§ INSTRUCTIONS TO FOLLOW: In your copy, leave out the pictures; write out all the data exactly.

··········

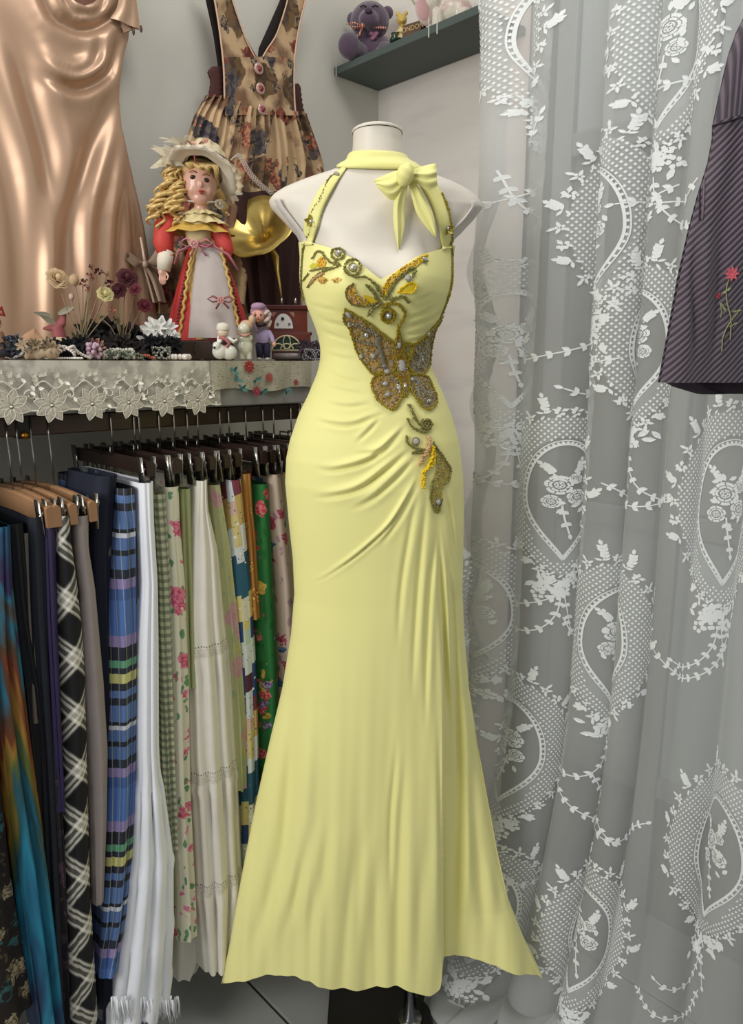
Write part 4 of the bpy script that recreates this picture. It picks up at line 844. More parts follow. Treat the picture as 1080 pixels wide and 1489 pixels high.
# ================================================================ PURPLE CORDUROY GARMENT
n = NT('purple_corduroy'); x, y = n.xy(n.map(rot=(0, 0, .72))); w = n.math('SINE', n.math('MULTIPLY', x, 2*PI/.0062)); n.bump(w, .9, .0012); CORD = n.fin(n.mix(n.step(w, -.6, .8), '3E3540', '6A5C66'), .8, sheen=.3)
n = NT('purple_corduroy_yoke'); x, y = n.xy(); w = n.math('SINE', n.math('MULTIPLY', x, 2*PI/.0062)); n.bump(w, .9, .0012); CORD2 = n.fin(n.mix(n.step(w, -.6, .8), '3E3540', '6A5C66'), .8, sheen=.3)
pv = lambda u, v, d: P(u, v, 1.05-d); FN = Vector((0, -1, 0))
cor = thing('corduroy_dress', 'dark plum corduroy dress with an embroidered pink flower, hanging before the lace curtain', 'dress', P(1040, 400, 1.05))
PF = lambda a, t: .010*math.sin(a*13+.8)*t + .004*math.sin(a*29)
CL = [(178, 1036.5, 1230), (202, 1036, 1235), (238, 1029, 1240), (282, 1015, 1245), (334, 1001, 1250), (400, 986, 1260), (484, 971, 1270), (556, 957, 1280)]
b = drape(CL, .0, 90, 60, lambda u: 181-(u-1036)*.27 if u > 1036 else 178, [([(1012, 300), (1003, 400), (1002, 480), (1000, 560)], .010, 7, .8), ([(1040, 330), (1036, 440), (1024, 560)], .004, 5, .8)], .03, 1.0, True, PF, pv, FN)
b.uv = [(p[0], p[2]) for p in b.v]; b.obj('skirt', CORD, cor)
b = drape([(20, 1084, 1215), (46, 1071, 1215), (81, 1059, 1218), (141, 1045, 1225), (184, 1036.5, 1230)], .0, 40, 30, None, [([(1060, 100), (1056, 180)], .002, 3, .5)], .028, 1.0, True, lambda a, t: .003*math.sin(a*29), pv, FN)
b.uv = [(p[0], p[2]) for p in b.v]; b.obj('yoke', CORD2, cor)
b = drape([(552, 962, 1278), (562, 978, 1278), (573, 1015, 1276)], -.035, 60, 6, None, (), .0, 1, True, PF, pv, FN); b.uv = [(p[0], p[2]) for p in b.v]; b.obj('hem_inside', mat('352C34', .9), cor)
def tubep(pts, r, Y, name, m, parent, n=30): return B().tube([P(u, v, Y) for u, v in cr(pts, n)], r, 6).obj(name, m, parent)
CB = BVHTree.FromPolygons
cobj = [o for o in cor.children if o.name.startswith('skirt')][0]
cm = [Vector(v.co)+WORLD[cobj.name] for v in cobj.data.vertices]; CT = BVHTree.FromPolygons(cm, [tuple(p.vertices) for p in cobj.data.polygons])
def chit(u, v, o=.001): return hit(u, v, o, CT, None)
def stitch(pts, r, name, m, n=26): return B().tube([chit(u, v, .0015)[0] for u, v in cr(pts, n)], r, 5).obj(name, m, cor)
GS = mat('8E9468', .7); PKF = mat('D0606A', .7)
stitch([(1037, 183), (1060, 176), (1090, 167), (1120, 160)], .0012, 'yoke_seam', mat('2A222A', .9)); stitch([(1024, 262), (1023, 290), (1021, 320)], .0014, 'pocket_seam', mat('6E606A', .8)); stitch([(1018, 275), (1017, 320)], .001, 'pocket_seam', mat('2A222A', .8))
stitch([(1060, 405), (1056, 420), (1057, 440), (1062, 465), (1061, 495)], .0009, 'embroidered_stem', GS); stitch([(1047, 440), (1049, 452), (1048, 462)], .0007, 'embroidered_stem', GS); stitch([(1074, 452), (1060, 470), (1051, 490), (1049, 512)], .0009, 'embroidered_stem', GS)
def emb(u, v, r, k, m, name, a0=0, wd=.45):
    p, nn_ = chit(u, v, .002); b = B()
    for j in range(k): b.petal(p, Vector((math.cos(a0+j*2*PI/k), 0, math.sin(a0+j*2*PI/k))), nn_, r, r*wd, .08)
    b.obj(name, m, cor)
emb(1063, 398, .0105, 8, PKF, 'embroidered_flower'); emb(1045, 430, .005, 5, mat('A83A48', .7), 'embroidered_bud')
for u, v, a in ((1056, 423, .6), (1070, 452, .2), (1052, 446, 2.2), (1065, 472, .5)): emb(u, v, .007, 2, GS, 'embroidered_leaf', a)
# ================================================================ LACE CURTAIN
CS = Vector((.205, 1.47, 0)); CD = Vector((.82, -.57, 0)).normalized(); CN = Vector((-CD.y*-1, CD.x*-1, 0)); CN = Vector((CD.y, -CD.x, 0))
if CN.y > 0: CN = -CN
AW = 1.02; FULL = 1.55; ZT = 2.75
def cfold(a):      # fold strength and phase along the cloth
    psi = 2*PI*(a/.125 + .35*math.sin(a*9.0+1)) ; st = .75+.55*math.sin(a*6.3+.6)
    return psi, max(.12, st)
def cpt(a, z, off=0.0):
    def raw(a):
        psi, st = cfold(a); g = .55+.45*min(1, max(0, (z-.1)/2.3)); tw = .25*math.sin(z*1.3+a*5)
        al = a/FULL + .026*st*g*math.sin(psi+tw)*1.3; dp = .030*st*(.6+.4*g)*math.cos(psi+tw) + .010*math.sin(a*37+z*3)*.5
        lowk = max(0, min(1, (.75-z)/.75)); al = al - lowk**1.8*.12*(1-a/AW)**1.5 ; dp += lowk**2*.17*max(0, 1-a/.9)
        edge = max(0, 1-a/.06); dp += edge*.02*math.sin(z*17); al += edge*(.016*math.sin(z*11+1)-.012*math.sin(z*26))
        return CS + CD*al + CN*dp
    p = raw(a)
    if off:
        q = raw(a+.002) - p; nn_ = Vector((q.y, -q.x, 0)); nn_ = nn_.normalized() if nn_.length > 1e-6 else CN.copy()
        if nn_.dot(CN) < 0 and False: nn_ = -nn_
        p = p + nn_*off
    return Vector((p.x, p.y, z))
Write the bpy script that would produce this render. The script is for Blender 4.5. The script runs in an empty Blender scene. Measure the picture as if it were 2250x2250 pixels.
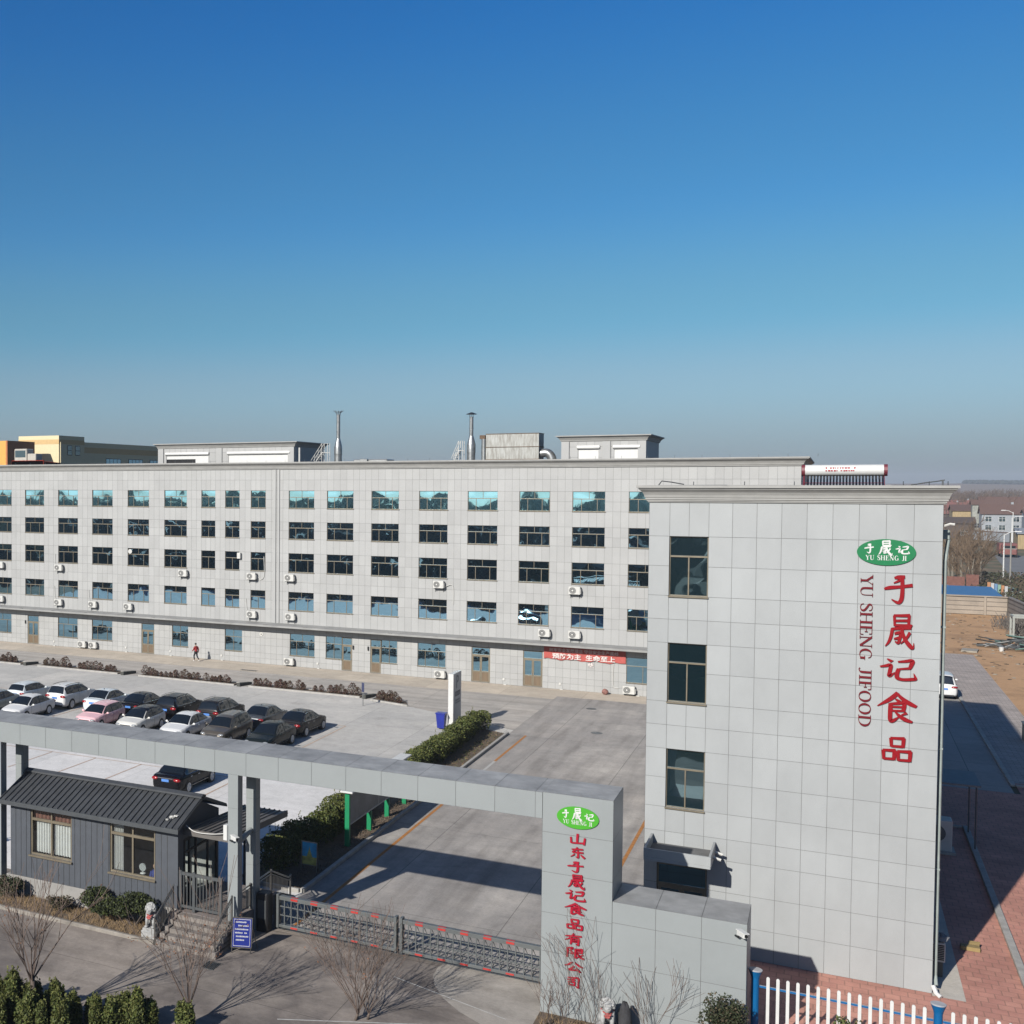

··········

§ RESPONSE:
Write part 4 of the bpy script that recreates this picture. It picks up at line 844. More parts follow. Treat the picture as 1080 pixels wide and 1489 pixels high.
# ================================================================ PURPLE CORDUROY GARMENT
n = NT('purple_corduroy'); x, y = n.xy(n.map(rot=(0, 0, .72))); w = n.math('SINE', n.math('MULTIPLY', x, 2*PI/.0062)); n.bump(w, .9, .0012); CORD = n.fin(n.mix(n.step(w, -.6, .8), '3E3540', '6A5C66'), .8, sheen=.3)
n = NT('purple_corduroy_yoke'); x, y = n.xy(); w = n.math('SINE', n.math('MULTIPLY', x, 2*PI/.0062)); n.bump(w, .9, .0012); CORD2 = n.fin(n.mix(n.step(w, -.6, .8), '3E3540', '6A5C66'), .8, sheen=.3)
pv = lambda u, v, d: P(u, v, 1.05-d); FN = Vector((0, -1, 0))
cor = thing('corduroy_dress', 'dark plum corduroy dress with an embroidered pink flower, hanging before the lace curtain', 'dress', P(1040, 400, 1.05))
PF = lambda a, t: .010*math.sin(a*13+.8)*t + .004*math.sin(a*29)
CL = [(178, 1036.5, 1230), (202, 1036, 1235), (238, 1029, 1240), (282, 1015, 1245), (334, 1001, 1250), (400, 986, 1260), (484, 971, 1270), (556, 957, 1280)]
b = drape(CL, .0, 90, 60, lambda u: 181-(u-1036)*.27 if u > 1036 else 178, [([(1012, 300), (1003, 400), (1002, 480), (1000, 560)], .010, 7, .8), ([(1040, 330), (1036, 440), (1024, 560)], .004, 5, .8)], .03, 1.0, True, PF, pv, FN)
b.uv = [(p[0], p[2]) for p in b.v]; b.obj('skirt', CORD, cor)
b = drape([(20, 1084, 1215), (46, 1071, 1215), (81, 1059, 1218), (141, 1045, 1225), (184, 1036.5, 1230)], .0, 40, 30, None, [([(1060, 100), (1056, 180)], .002, 3, .5)], .028, 1.0, True, lambda a, t: .003*math.sin(a*29), pv, FN)
b.uv = [(p[0], p[2]) for p in b.v]; b.obj('yoke', CORD2, cor)
b = drape([(552, 962, 1278), (562, 978, 1278), (573, 1015, 1276)], -.035, 60, 6, None, (), .0, 1, True, PF, pv, FN); b.uv = [(p[0], p[2]) for p in b.v]; b.obj('hem_inside', mat('352C34', .9), cor)
def tubep(pts, r, Y, name, m, parent, n=30): return B().tube([P(u, v, Y) for u, v in cr(pts, n)], r, 6).obj(name, m, parent)
CB = BVHTree.FromPolygons
cobj = [o for o in cor.children if o.name.startswith('skirt')][0]
cm = [Vector(v.co)+WORLD[cobj.name] for v in cobj.data.vertices]; CT = BVHTree.FromPolygons(cm, [tuple(p.vertices) for p in cobj.data.polygons])
def chit(u, v, o=.001): return hit(u, v, o, CT, None)
def stitch(pts, r, name, m, n=26): return B().tube([chit(u, v, .0015)[0] for u, v in cr(pts, n)], r, 5).obj(name, m, cor)
GS = mat('8E9468', .7); PKF = mat('D0606A', .7)
stitch([(1037, 183), (1060, 176), (1090, 167), (1120, 160)], .0012, 'yoke_seam', mat('2A222A', .9)); stitch([(1024, 262), (1023, 290), (1021, 320)], .0014, 'pocket_seam', mat('6E606A', .8)); stitch([(1018, 275), (1017, 320)], .001, 'pocket_seam', mat('2A222A', .8))
stitch([(1060, 405), (1056, 420), (1057, 440), (1062, 465), (1061, 495)], .0009, 'embroidered_stem', GS); stitch([(1047, 440), (1049, 452), (1048, 462)], .0007, 'embroidered_stem', GS); stitch([(1074, 452), (1060, 470), (1051, 490), (1049, 512)], .0009, 'embroidered_stem', GS)
def emb(u, v, r, k, m, name, a0=0, wd=.45):
    p, nn_ = chit(u, v, .002); b = B()
    for j in range(k): b.petal(p, Vector((math.cos(a0+j*2*PI/k), 0, math.sin(a0+j*2*PI/k))), nn_, r, r*wd, .08)
    b.obj(name, m, cor)
emb(1063, 398, .0105, 8, PKF, 'embroidered_flower'); emb(1045, 430, .005, 5, mat('A83A48', .7), 'embroidered_bud')
for u, v, a in ((1056, 423, .6), (1070, 452, .2), (1052, 446, 2.2), (1065, 472, .5)): emb(u, v, .007, 2, GS, 'embroidered_leaf', a)
# ================================================================ LACE CURTAIN
CS = Vector((.205, 1.47, 0)); CD = Vector((.82, -.57, 0)).normalized(); CN = Vector((-CD.y*-1, CD.x*-1, 0)); CN = Vector((CD.y, -CD.x, 0))
if CN.y > 0: CN = -CN
AW = 1.02; FULL = 1.55; ZT = 2.75
def cfold(a):      # fold strength and phase along the cloth
    psi = 2*PI*(a/.125 + .35*math.sin(a*9.0+1)) ; st = .75+.55*math.sin(a*6.3+.6)
    return psi, max(.12, st)
def cpt(a, z, off=0.0):
    def raw(a):
        psi, st = cfold(a); g = .55+.45*min(1, max(0, (z-.1)/2.3)); tw = .25*math.sin(z*1.3+a*5)
        al = a/FULL + .026*st*g*math.sin(psi+tw)*1.3; dp = .030*st*(.6+.4*g)*math.cos(psi+tw) + .010*math.sin(a*37+z*3)*.5
        lowk = max(0, min(1, (.75-z)/.75)); al = al - lowk**1.8*.12*(1-a/AW)**1.5 ; dp += lowk**2*.17*max(0, 1-a/.9)
        edge = max(0, 1-a/.06); dp += edge*.02*math.sin(z*17); al += edge*(.016*math.sin(z*11+1)-.012*math.sin(z*26))
        return CS + CD*al + CN*dp
    p = raw(a)
    if off:
        q = raw(a+.002) - p; nn_ = Vector((q.y, -q.x, 0)); nn_ = nn_.normalized() if nn_.length > 1e-6 else CN.copy()
        if nn_.dot(CN) < 0 and False: nn_ = -nn_
        p = p + nn_*off
    return Vector((p.x, p.y, z))
Write the bpy script that would produce this render. The script is for Blender 4.5. The script runs in an empty Blender scene. Measure the picture as if it were 2250x2250 pixels.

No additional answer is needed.